Years before he ever set foot on a film set, Jeethu Joseph heard a story from a friend. It was about two families: a boy, a girl, a relationship that unraveled into a police case. Both families had done something right. Both had done something wrong. And nobody in the room could decide whose side to take.

The question lodged somewhere in Joseph’s mind and stayed there. What would happen if you put an audience in that same position? What would they do when there was no clean side to choose?
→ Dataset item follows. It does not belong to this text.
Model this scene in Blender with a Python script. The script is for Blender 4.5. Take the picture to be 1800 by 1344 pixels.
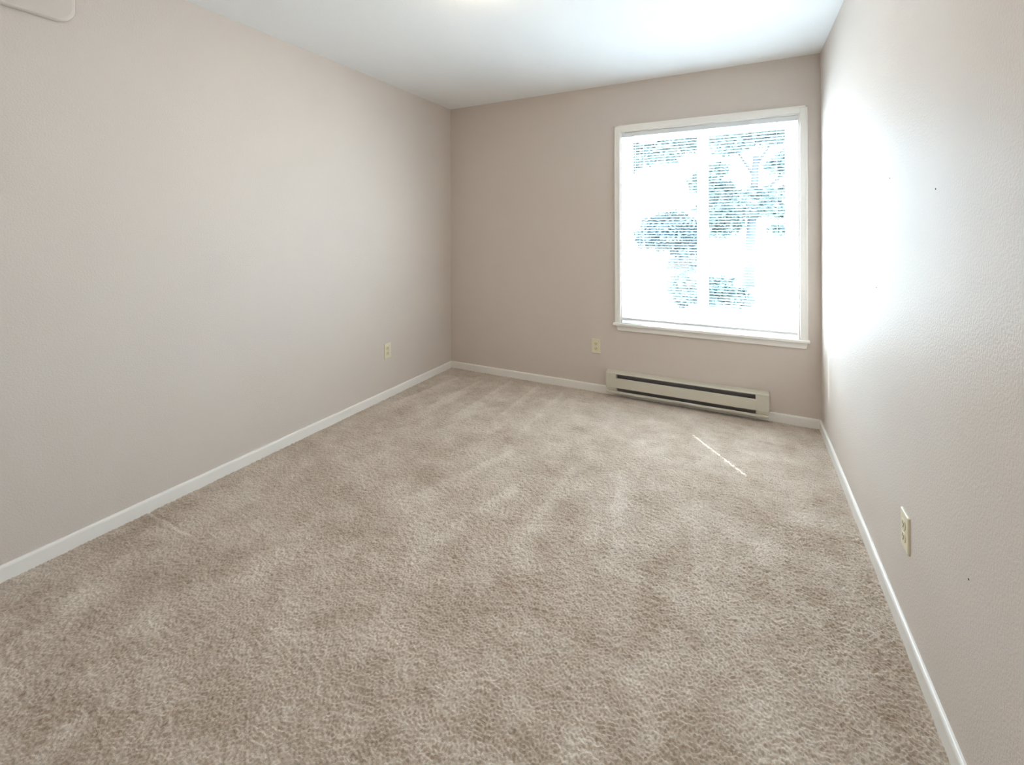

That single ethical knot became the seed of “Drishyam,” the 2013 Malayalam thriller starring Mohanlal as Georgekutty – the wily cable operator who buries a crime so thoroughly that it takes the law years to find its footing. The film became a phenomenon. Two sequels, a Hindi, Telugu and Kannada-language remakes, a Tamil remake Joseph directed himself with Kamal Haasan, and adaptations in Chinese, and Sinhala later, the franchise is still expanding. Now Joseph is heading back into Georgekutty’s house for “Drishyam 3” – and this time, the walls are closing in.

“What ‘Three’ is basically concentrated on is Georgekutty’s fear and his tension, from his angle,” Joseph tells Variety. The children have grown up, their thinking has shifted. Georgekutty has aged. And the punishment that “Drishyam 2” left hanging over his head is no longer theoretical.